3D scene scripts
--------------------

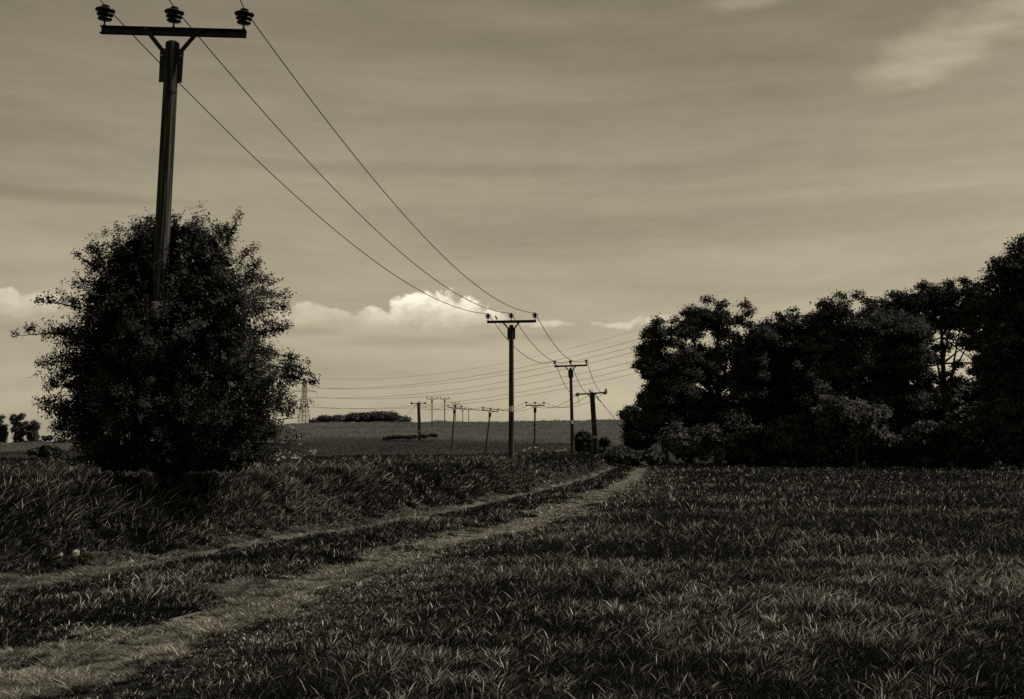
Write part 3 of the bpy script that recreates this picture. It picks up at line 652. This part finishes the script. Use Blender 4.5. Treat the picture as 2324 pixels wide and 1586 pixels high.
def utility_pole(label, cat_group, base, top, yaw, r=(.112, .135), plate=None, full=True, armw=2.39, n=20, ik=1.0):
    m = pole_frame(base, top, yaw); H = (top-base).length
    root = empty('utility_pole', base, label, 'utility pole', cat_group, m)
    mb = MB(); ns = 10
    prof = [(r[1]*(1-i/ns)+r[0]*i/ns, -.3+(H-.35+.3)*i/ns) for i in range(ns+1)]
    prof += [(r[0], H-.06), (r[0]*.97, H-.035), (r[0]*.55, H-.006), (.01, H)]
    mb.lathe(prof, n=n); mb.build('shaft', m_wood, root, True)
    za = H+.155; k = armw/2.39
    arm = MB(); hw = armw/2
    # rolled steel channel, flanges towards the viewer
    pr_ = [(-.045, -.062), (-.045, -.050), (.033, -.050), (.033, .050), (-.045, .050), (-.045, .062), (.045, .062), (.045, -.062)]
    arm.extrude([Vector((0, y, z)) for y, z in pr_], Vector((-hw, 0, za)), Vector((hw, 0, za))); arm.build('crossarm', m_arm, root)
    for s in (-1, 1):
        b = MB(); rx = r[0]+.035
        b.bar((s*.46*k, -.062, za+.04), (s*(rx+.02), -.02, H-.155), .07, .012 if full else .04, (0, 1, 0))
        b.bar((s*.46*k, -.056, za+.04), (s*(rx+.02), -.014, H-.155), .012, .06, (0, 1, 0))
        b.bar((s*(rx+.008), -.014, H-.135), (s*(rx+.002), -.014, H-.70), .078, .012, (0, 1, 0))
        b.bar((s*(rx-.028), .02, H-.15), (s*(rx-.034), .02, H-.695), .012, .07, (0, 1, 0))
        br = b.build('brace', m_arm, root)
        if full:
            bo = MB(); bo.lathe([(.009, 0), (.009, .012)], (s*(rx+.008), -.022, H-.26), 8, Matrix.Rotation(R(90), 3, 'X')); bo.build('bolt_sky_dot', m_sky_dot, br)  # pale dot standing in for bright sky seen through a hole
    for x, _ in INS: insulator(root, x*k, za+.062, n if full else 10, 0, ik)
    if plate:
        z = plate; p = MB(); rr_ = np.interp(z, [0, H], [r[1], r[0]])+.004
        pts = []
        for a in np.linspace(R(-125), R(-40), 7): pts.append((rr_*math.cos(a), rr_*math.sin(a)))
        vs = [(x, y, z-.13) for x, y in pts]+[(x, y, z+.13) for x, y in pts]+[(x*1.02, y*1.02, z-.13) for x, y in pts]+[(x*1.02, y*1.02, z+.13) for x, y in pts]
        q = 7; fs = [(i, i+1, q+i+1, q+i) for i in range(6)]+[(2*q+i, 2*q+i+1, 3*q+i+1, 3*q+i) for i in range(6)]+[(i, i+1, 2*q+i+1, 2*q+i) for i in range(6)]+[(q+i, q+i+1, 3*q+i+1, 3*q+i) for i in range(6)]
        fs += [(0, q, 3*q, 2*q), (q-1, 2*q-1, 4*q-1, 3*q-1)]
        p.add(vs, fs); p.build('number_plate', m_plate, root)
    caps = [m @ Vector((x*k, 0, za+.062+.34*ik)) for x, _ in INS]
    return root, m, H, caps
G1 = 'wooden poles of the near power line beside the track'
def ground_at(u, Y, dv=0): x = (u-1161.5)/F*Y; return Vector((x, Y, zt(x, Y)))
def mk(u0, ut, vt, Y, dy=0): return ground_at(u0, Y), at(ut, vt, Y)
b1, t1 = mk(342, 392, 93, 18.3); P1 = utility_pole('nearest and tallest-looking wooden pole, rising out of the hawthorn bush', G1, b1, t1, R(0), plate=EYE+(1010-703)/142-b1.z, n=28)
b2, t2 = mk(1160, 1160, 737, 54.7); P2 = utility_pole('second pole from the camera, with a bird on its crossarm', G1, b2, t2, R(9), plate=EYE+(1010-928)/47.5-b2.z)
b3, t3 = mk(1299, 1294.5, 835, 82); P3_ = utility_pole('third pole of the near line, just left of the dark bush', G1, b3, t3, R(12), r=(.105, .14), plate=EYE+(1010-958)/31.7-b3.z)

def strain_string(root, x, z, d, n=10, k=1.0):
    """dead-end insulator string lying along the line"""
    q = Vector(d).to_track_quat('Z', 'Y').to_matrix(); mb = MB(); prof = [(.03, 0)]
    for i in range(4): zz = .05+i*.11; prof += [(.05*k, zz), (.145*k, zz+.02), (.15*k, zz+.04), (.06*k, zz+.07)]
    prof += [(.03, .5), (.015, .56)]
    mb.lathe(prof, (x, 0, z), n, q); mb.build('strain_insulator', m_cer, root, True)
def stayed_pole(label, base, top, yaw, group, armw, stay, sleeve=True, mirror=1, near=True, r=(.135, .16)):
    m = pole_frame(base, top, yaw); H = (top-base).length
    root = empty('twin_pole', base, label, 'utility pole', group, m)
    for s in (-1, 1):
        mb = MB(); mb.lathe([(r[1], -.3), (r[1], .2), (r[0], H-.12), (r[0]*.9, H-.05), (r[0]*.3, H)], (s*r[1]*.62, s*.03, 0), 14); mb.build('shaft', m_wood, root, True)
        mp = MB(); mp.bar((s*r[1]*.62-.07, -.03-r[1], EYE+(1010-1010)/24+.1), (s*r[1]*.62+.07, -.03-r[1], EYE+.1), .03, .2, (0, 0, 1)); mp.build('number_plate', m_plate, root)
    hw = armw/2; za = H+.02
    a = MB(); a.bar((-hw, 0, za), (hw, 0, za), .12, .14); a.bar((-.36, 0, za-.1), (.36, 0, za-.1), .14, .1)
    a.bar((-.40, -.03, za-.08), (-.2, -.03, za-.38), .05, .05, (0, 1, 0)); a.bar((.40, -.03, za-.08), (.2, -.03, za-.38), .05, .05, (0, 1, 0)); a.build('crossarm', m_arm, root)
    for x in (-hw, 0, hw):
        strain_string(root, x, za+.02, (-.05, -1, -.03)); strain_string(root, x, za-.02, (-.35, 1, -.03))
    insulator(root, -.14*mirror if near else 0, za+.06, 14, R(-12)*mirror, .85); insulator(root, hw*mirror, za+.06, 14, R(8)*mirror, .85)
    def loop(pts, r_=.012): j = MB(); j.tube(pts, r_, 5); j.build('jumper_wire', m_wire, root, True)
    x0 = -hw*mirror
    loop([(x0, -.5, za), (x0-.04, -.45, za-.5), (x0-.01, -.2, za-.95), (x0+.03, .2, za-.98), (x0+.03, .45, za-.5), (x0+.01, .5, za)])
    x1 = -.14*mirror
    loop([(x1, -.5, za+.02), (x1+.05, -.3, za+.42), (x1+.12, -.1, za+.50), (x1+.22, .1, za+.42), (x1+.26, .4, za+.05)])
    x2 = hw*mirror
    loop([(x2, -.5, za+.02), (x2-.1, -.3, za+.15), (x2, 0, za+.38), (x2+.02, .3, za+.2), (x2, .5, za)])
    inv = m.inverted(); s0 = Vector((.35*mirror, 0, za-.25)); s1 = inv @ stay
    st = MB(); st.tube([s0, s1], .026, 6)
    so_ = st.build('stay_wire', m_wire, root)
    if sleeve:
        for f0, f1, r_ in ((0, .10, .05), (.44, .92, .065)): sv = MB(); sv.tube([s0.lerp(s1, f0), s0.lerp(s1, f1)], r_, 6); sv.build('stay_sleeve', m_arm, so_)
        for f0, r_ in ((.15, .07), (.42, .06)): sv = MB(); sv.lathe([(.03, -.06), (r_, 0), (.03, .06)], s0.lerp(s1, f0), 8); sv.build('stay_insulator', m_cer, so_)
    capsN = [m @ Vector((x, -.5, za+.0)) for x in (-hw, 0, hw)]; capsF = [m @ Vector((x-.17, .5, za-.03)) for x in (-hw, 0, hw)]
    return root, m, capsN, capsF
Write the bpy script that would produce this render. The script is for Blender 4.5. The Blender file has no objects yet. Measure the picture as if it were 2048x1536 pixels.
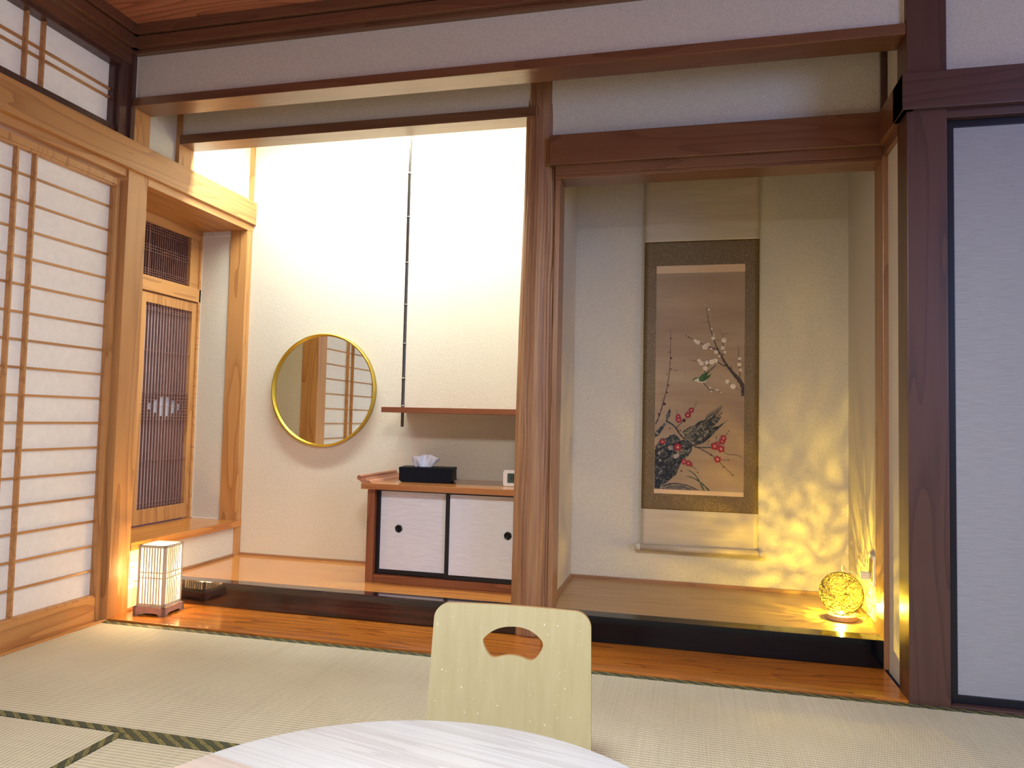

--------------------

In the records above, find each line that holds the word "pixels"; copy all such lines.

Write part 3 of the bpy script that recreates this picture. It picks up at line 652. This part finishes the script. Use Blender 4.5. Treat the picture as 2324 pixels wide and 1586 pixels high.
Write the bpy script that would produce this render. The script is for Blender 4.5. The Blender file has no objects yet. Measure the picture as if it were 2048x1536 pixels.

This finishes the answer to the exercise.